Cher Prodigal,
merci de livrer votre point de vue avec autant de sincérité. Pour autant, et ni voyez aucune acrimonie, je ne partage pas votre analyse comme je le suspectais. Mais il est plus intéressant de discuter avec quelqu'un d'avis contraire justement.
Témoigner de ce que l'on a reçu, et le transmettre, est un devoir si vous voulez, et en même temps une joie. Cependant il ne faut pas présumer de sa science. Expliquer la Parole Divine réclame des lumières dont tout le monde ne dispose pas. Or, expliquer mal, ou à l'envers, est pire que ne rien dire.
La parole divine comme vous dites est particulièrement limpide, et simple. Quels sont les deux principaux commandements demande Jésus? Et il ne s'agit pas de faire des cours d'exégèse, on n'a pas affaire à des étudiants de théologie dans une université de renom
. Et comme l'a fait très justement remarquer Booz quelques messages plus tôt, il s'agit dans un premier temps plus de faire réfléchir les gens sur leur propre position, et au travers de questions (sorte de maïeutique socratique si l'on veut) faire prendre conscience que leur position qu'ils pensaient solide est en réalité bien fragile voire s'appuyant sur des informations fausses (ex: la Bible est fausse à cause de l'évolution, la religion engendre la guerre, les catholiques n'ont commis que des atrocités dans le passé, la religion catholique est contre la sexualité, la religion c'est l'endoctrinement et le manque de liberté etc...)

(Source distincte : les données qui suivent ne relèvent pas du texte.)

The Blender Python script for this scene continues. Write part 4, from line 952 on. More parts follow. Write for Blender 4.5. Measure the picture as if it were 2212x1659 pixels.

Je reprends l'exemple de cette jeune femme musulmane qui s'était convertie. Son long chemin (gratifié à la fin par une présence de Jésus) a commencé sur une incompréhension (donc une démarche rationnelle) : l'islam dit que les chrétiens iront en enfer, mais pourquoi donc des saints comme Mère Térésa, que j'admire et qui ont fait le bien, iraient-ils en enfer? Quand elle a posé cette question autour d'elle dans son monde musulman, tous le monde lui a répondu "je ne sais pas, c'est comme cela". Ce qu'elle a jugé inaudible et incohérent. Et elle a commencé à regarder ailleurs, à trouver des réponses à cette question du salut. Si elle vous avait parlé de cela, n'auriez vous pas su à votre tour parler de la miséricorde de Jésus et de l'amour de Dieu? Parler de la parabole de la brebis perdue, du fils prodigue? Il suffit souvent d'un petit grain de sable pour bloquer une pensée trop automatique, et amener la personne à se mettre en recherche pour creuser davantage. L'Esprit Saint agit, mais à nous de semer les graines dans le vent.
Quant à ce que vous appelez des évangélisations de rue, en théorie on ne peut les condamner, car elles ne sont pas incompatibles avec la sainteté. Cela doit correspondre à un charisme particulier que l'on doit a priori respecter.
Mais dans les faits, je songe aux sectes qui se disent chrétiennes, car je n'ai jamais vu d'évangélisation de rue que faites par elles. Or, voir la Parole de Dieu vendue comme de la soupe par des personnes incapables de la comprendre et de la faire vivre est évidemment catastrophique. Troisième raison pour préférer, là encore, le silence.
Je vous assure qu'il y a eu (et a encore) de nombreuses initiatives, faites par des prêtres tout à fait catholiques romains, accompagnés de bénévoles laïcs. Un journaliste tenant un blog que je lis assez régulièrement racontait sa participation à l'une d'elle, et comment d'une discussion avec un musulman d'un certain âge, celui-ci avait fondu en larmes et demandé à faire partie d'un groupe de catéchumènes.
La tristesse n'est pas que des sectes fassent de l'évangélisation, mais qu'elles soient les seules à le faire. Il est là le problème.
D'autant que le silence st beau et mystérieux, et qu'il n'est pas incompatible avec une certaine forme de témoignage.
Certes non. Mais c'est quand même une drôle forme de logique de dire qu'une chose n'est pas forcément nécessaire ou simplement utile, sous prétexte qu'une autre qui n'est pas incompatible avec la première l'est?